"De invloed van Foucaultiaanse denkschemas is tot op vandaag voelbaar", schrijft de filosoof Boudry.
(Zo sloot ook de Leuvense prof. Marc Depaepe zich aan bij Foucaults stelling dat ook de invoering van het jaarklassensysteem in het onderwijs enkel bedoeld was om de leerlingen te disciplineren, klein te houden. We begrijpen ook niet dat de Leuvense professoren-pedagogen Masschelein en Simons zo graag jongleren met de vage en rekbare Foucaultiaanse term 'gouvernementalité.)
"De taak van de postmoderne denker bestaat erin om dat dominante discours te bestrijden, maar niet door het te weerleggen met rationele argumenten, want dat zou een geloof in een correcte interpretatie inhouden, een objectieve maatstaf los van machtsrelaties. Hoogstens kan hij er andere interpretaties tegenover plaatsen, met name die van de verliezer, de onderdrukte minderheid. Beeckman toont goed aan hoe deze obsessie met machtsstructuren, wars van elke waarheidsaanspraak, ertoe leidt dat de ontwaarde machtsrelaties gewoon op zijn kop worden gezet.
De postmodernist bevoorrecht per definitie de minderheid, de gesmoorde stem, de vertrappeling. Niet omdat het slachtoffer gelijk heeft, maar omdat het geen gelijk krijgt. Wie het slachtofferschap kan opeisen van een of ander machtsdiscours, legitimeert zichzelf en zijn verzuchtingen. In plaats van het recht van de sterkste, huldigt de postmodernist het recht van de zwakste. De invloed van Foucaultiaanse denkschemas is tot op vandaag voelbaar. Gebruik van geweld, naar aanleiding van enkele spotprenten, wordt dan gekaderd als een begrijpelijke uiting van frustratie, van socio-economische achterstelling, van culturele verdrukking en historische vernedering. Als iets echter een sociale constructie is, dan wel slachtofferschap. Wie zijn blasfemiewetten uit de 7de eeuw kan opleggen aan internationale media, is geen onderdrukte minderheid, maar een onderdrukkende minderheid.
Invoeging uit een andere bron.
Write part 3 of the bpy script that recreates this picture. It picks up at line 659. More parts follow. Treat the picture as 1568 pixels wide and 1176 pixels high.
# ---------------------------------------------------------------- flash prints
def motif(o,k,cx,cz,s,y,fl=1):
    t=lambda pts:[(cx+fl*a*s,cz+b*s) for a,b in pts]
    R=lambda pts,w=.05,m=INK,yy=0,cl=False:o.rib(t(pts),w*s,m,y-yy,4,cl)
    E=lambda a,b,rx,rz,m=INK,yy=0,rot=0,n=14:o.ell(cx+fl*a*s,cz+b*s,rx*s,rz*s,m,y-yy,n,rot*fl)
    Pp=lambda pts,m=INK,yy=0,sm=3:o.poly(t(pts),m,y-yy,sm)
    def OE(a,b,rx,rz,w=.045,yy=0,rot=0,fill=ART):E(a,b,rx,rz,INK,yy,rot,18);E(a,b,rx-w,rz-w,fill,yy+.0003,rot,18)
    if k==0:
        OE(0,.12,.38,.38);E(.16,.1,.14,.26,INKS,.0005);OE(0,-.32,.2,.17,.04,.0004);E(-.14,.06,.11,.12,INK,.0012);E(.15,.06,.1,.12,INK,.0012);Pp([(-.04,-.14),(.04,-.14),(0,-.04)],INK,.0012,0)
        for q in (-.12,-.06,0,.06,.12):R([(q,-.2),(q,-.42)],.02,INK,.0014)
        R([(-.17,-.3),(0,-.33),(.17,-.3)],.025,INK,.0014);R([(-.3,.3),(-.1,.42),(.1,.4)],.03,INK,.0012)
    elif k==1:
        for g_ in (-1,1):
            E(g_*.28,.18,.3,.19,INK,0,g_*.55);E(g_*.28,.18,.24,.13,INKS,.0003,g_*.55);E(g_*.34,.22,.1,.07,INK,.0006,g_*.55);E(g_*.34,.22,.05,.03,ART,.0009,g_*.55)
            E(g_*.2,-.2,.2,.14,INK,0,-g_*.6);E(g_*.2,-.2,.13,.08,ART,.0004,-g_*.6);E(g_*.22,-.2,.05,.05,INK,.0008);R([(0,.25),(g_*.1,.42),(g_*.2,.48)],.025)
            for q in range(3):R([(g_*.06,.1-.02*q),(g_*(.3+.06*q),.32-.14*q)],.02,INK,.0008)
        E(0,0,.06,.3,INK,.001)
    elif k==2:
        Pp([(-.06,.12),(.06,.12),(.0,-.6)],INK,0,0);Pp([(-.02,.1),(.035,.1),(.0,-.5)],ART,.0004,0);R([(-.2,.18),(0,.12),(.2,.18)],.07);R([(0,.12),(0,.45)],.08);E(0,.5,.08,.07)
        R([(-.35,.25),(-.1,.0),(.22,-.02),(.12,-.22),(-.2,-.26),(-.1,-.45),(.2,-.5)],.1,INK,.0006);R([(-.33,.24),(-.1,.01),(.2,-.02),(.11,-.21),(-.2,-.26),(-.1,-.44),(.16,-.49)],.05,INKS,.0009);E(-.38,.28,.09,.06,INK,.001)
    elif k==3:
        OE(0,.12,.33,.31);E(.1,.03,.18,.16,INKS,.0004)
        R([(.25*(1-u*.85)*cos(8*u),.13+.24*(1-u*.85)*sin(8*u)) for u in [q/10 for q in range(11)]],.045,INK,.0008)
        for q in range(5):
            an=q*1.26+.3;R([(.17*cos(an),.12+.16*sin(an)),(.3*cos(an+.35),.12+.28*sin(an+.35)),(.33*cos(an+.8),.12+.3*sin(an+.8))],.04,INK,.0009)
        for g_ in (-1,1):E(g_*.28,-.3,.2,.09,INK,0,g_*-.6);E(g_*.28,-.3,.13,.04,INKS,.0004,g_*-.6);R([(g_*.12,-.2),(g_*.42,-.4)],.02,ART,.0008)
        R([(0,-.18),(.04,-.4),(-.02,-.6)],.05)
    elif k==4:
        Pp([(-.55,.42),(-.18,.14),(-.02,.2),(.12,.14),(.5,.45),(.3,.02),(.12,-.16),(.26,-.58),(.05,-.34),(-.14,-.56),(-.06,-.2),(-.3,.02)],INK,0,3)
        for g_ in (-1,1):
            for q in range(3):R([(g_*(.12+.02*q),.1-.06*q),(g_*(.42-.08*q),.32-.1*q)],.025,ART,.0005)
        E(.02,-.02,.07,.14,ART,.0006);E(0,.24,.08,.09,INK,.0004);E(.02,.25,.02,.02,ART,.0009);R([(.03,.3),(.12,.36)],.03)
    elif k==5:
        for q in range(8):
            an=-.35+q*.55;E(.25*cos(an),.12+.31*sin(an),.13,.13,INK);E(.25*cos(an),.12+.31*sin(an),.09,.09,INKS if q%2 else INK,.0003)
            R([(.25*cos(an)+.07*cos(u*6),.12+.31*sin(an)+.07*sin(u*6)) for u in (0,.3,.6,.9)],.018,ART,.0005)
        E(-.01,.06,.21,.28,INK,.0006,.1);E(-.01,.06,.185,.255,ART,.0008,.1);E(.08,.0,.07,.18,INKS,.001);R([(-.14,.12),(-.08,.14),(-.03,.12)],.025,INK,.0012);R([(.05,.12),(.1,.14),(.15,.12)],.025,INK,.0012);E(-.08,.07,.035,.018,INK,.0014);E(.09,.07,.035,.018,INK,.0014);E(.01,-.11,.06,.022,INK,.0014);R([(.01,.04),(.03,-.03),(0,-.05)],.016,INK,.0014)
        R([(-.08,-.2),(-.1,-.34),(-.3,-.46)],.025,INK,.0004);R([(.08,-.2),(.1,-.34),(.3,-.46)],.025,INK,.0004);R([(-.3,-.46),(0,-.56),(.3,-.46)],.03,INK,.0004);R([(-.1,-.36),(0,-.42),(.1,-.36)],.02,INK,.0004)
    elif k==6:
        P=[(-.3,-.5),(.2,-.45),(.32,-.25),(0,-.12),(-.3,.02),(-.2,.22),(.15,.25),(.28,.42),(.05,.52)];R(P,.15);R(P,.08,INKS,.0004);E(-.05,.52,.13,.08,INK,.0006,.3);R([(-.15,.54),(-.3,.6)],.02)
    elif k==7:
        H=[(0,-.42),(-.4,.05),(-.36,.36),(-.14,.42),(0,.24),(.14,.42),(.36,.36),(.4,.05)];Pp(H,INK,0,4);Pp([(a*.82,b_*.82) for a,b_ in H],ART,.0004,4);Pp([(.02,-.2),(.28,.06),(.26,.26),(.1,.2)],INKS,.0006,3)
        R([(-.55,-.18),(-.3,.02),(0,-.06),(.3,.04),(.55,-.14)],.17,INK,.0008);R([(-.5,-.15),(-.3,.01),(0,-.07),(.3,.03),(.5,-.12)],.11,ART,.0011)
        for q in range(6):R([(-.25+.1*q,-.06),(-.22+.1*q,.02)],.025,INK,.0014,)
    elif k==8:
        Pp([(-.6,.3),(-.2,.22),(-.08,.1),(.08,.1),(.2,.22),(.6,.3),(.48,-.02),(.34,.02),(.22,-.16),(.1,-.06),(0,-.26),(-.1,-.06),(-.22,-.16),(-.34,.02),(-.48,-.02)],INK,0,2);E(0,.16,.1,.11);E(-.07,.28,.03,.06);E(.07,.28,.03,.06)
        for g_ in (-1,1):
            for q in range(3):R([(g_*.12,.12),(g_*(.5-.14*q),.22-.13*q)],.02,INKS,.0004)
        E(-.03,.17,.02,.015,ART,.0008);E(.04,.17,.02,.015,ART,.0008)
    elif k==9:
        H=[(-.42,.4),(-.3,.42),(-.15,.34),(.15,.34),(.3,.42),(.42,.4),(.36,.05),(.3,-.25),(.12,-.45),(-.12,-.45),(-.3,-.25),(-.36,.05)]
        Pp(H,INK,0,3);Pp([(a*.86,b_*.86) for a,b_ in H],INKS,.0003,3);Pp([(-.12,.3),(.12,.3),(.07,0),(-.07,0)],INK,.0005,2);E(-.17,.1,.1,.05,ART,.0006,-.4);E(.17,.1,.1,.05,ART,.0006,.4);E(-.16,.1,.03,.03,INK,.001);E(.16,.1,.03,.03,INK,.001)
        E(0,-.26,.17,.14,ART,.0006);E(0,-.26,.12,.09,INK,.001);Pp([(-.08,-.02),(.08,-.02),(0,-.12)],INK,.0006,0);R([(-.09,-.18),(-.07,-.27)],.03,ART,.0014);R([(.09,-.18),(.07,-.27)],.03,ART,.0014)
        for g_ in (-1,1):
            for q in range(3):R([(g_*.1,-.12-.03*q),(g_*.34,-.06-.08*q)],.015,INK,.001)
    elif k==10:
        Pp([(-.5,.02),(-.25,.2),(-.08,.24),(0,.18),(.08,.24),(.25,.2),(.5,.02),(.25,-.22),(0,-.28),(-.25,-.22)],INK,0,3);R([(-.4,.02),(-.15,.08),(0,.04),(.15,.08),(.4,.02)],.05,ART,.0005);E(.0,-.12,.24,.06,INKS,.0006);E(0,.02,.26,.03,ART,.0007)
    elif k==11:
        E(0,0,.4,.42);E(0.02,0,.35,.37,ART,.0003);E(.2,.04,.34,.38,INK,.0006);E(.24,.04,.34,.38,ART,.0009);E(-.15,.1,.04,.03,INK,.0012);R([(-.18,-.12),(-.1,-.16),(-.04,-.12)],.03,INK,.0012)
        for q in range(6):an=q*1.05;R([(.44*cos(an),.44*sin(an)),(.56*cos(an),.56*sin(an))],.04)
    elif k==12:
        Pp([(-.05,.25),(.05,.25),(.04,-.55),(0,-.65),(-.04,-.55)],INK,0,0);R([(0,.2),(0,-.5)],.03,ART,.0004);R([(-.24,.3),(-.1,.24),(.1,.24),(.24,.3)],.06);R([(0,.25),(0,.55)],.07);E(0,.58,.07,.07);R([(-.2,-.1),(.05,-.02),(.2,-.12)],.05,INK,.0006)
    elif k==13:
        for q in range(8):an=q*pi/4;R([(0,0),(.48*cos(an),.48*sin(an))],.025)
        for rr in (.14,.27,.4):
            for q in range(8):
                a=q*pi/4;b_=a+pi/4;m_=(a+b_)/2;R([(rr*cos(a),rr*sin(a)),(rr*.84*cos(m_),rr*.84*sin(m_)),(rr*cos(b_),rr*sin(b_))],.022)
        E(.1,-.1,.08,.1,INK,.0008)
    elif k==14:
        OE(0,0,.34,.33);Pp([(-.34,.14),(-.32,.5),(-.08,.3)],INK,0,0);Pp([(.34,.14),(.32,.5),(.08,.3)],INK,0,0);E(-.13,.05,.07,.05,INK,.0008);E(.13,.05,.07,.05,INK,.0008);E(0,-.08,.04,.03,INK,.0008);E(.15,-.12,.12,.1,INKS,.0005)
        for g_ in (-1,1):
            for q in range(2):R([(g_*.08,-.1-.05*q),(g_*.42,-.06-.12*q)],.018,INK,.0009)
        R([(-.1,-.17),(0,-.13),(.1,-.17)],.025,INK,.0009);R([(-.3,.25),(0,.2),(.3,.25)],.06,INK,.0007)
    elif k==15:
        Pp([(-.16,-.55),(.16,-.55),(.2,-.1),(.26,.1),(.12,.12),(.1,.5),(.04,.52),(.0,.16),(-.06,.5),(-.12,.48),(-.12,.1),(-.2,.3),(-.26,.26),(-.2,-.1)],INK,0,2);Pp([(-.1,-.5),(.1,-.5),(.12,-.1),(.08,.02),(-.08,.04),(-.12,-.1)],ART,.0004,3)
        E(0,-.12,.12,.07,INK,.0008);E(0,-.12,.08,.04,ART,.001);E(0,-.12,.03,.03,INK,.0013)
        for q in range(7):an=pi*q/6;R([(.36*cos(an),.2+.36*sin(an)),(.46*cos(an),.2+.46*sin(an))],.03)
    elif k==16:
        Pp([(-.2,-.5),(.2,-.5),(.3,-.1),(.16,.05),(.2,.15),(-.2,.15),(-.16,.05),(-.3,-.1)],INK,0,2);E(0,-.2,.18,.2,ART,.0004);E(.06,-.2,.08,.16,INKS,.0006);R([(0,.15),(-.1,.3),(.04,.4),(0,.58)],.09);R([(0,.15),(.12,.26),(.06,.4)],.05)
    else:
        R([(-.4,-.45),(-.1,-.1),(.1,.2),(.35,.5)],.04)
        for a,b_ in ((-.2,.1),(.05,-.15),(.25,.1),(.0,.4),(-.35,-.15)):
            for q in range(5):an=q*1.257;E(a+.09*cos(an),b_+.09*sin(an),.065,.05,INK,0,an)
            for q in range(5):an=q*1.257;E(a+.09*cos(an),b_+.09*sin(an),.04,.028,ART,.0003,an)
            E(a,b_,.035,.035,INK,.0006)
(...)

Foucault zelf illustreerde deze perverse gedachtegang toen de Iraanse Revolutie uitbrak in 1979. Ayatollah Khomeini wou het regime van de Shah omverwerpen, de marionet van de Verenigde Staten, dus de islamitische revolutie was per definitie gelegitimeerd als een strijd tegen het imperialisme. Foucault loofde Khomeini als een emancipator van het onderdrukte volk en bleef volslagen blind voor de beknotting van vrijheden en de harde repressie meteen na de Revolutie. In een van de beste hoofdstukken uit het boek past Beeckman Nietzsches psychologie van het ressentiment toe op de postmoderne slachtoffercultus. Daaruit puurt ze een striemende kritiek op Emmanuel Todd, een Franse filosoof die de steunbetuigingen voor Charlie Hebdo na de aanslag vermangelde in typisch postmoderne denkkaders, als een onderdrukking van reactionaire en islamofobe zombie-katholieken die op een onderdrukte minderheid willen spuwen.
Tinneke Beeckman is bijzonder erudiet en laat haar betoog in Macht en Onmacht breed uitwaaieren, maar daardoor verliest ze soms wat grip op haar centrale onderwerp. In Beeckmans analyse van de postmoderne malaise vinden we bijvoorbeeld vreemde bedgenoten als Martin Heidegger, obscurantist en metafysicus van het nationaalsocialisme, en de Amerikaans-Russische Ayn Rand, verheerlijkster van zelfzucht en radicale vrijheid. Via de figuur van Rand betoogt Beeckman dat het neoliberaal consumentisme aansluit bij de postmoderne waarheidsloochening, maar die verwantschap overtuigt niet helemaal. De term neoliberalisme, zoals Beeckman overigens zelf aanstipt, is tegenwoordig een vergaarbak voor alle euvels waaraan de moderne samenleving zou lijden. In de mate dat neoliberalen een geloof in efficiëntie, rationalisering en meetbaarheid belijden, lijken ze overigens weinig uitstaans te hebben met de postmoderne relativisten."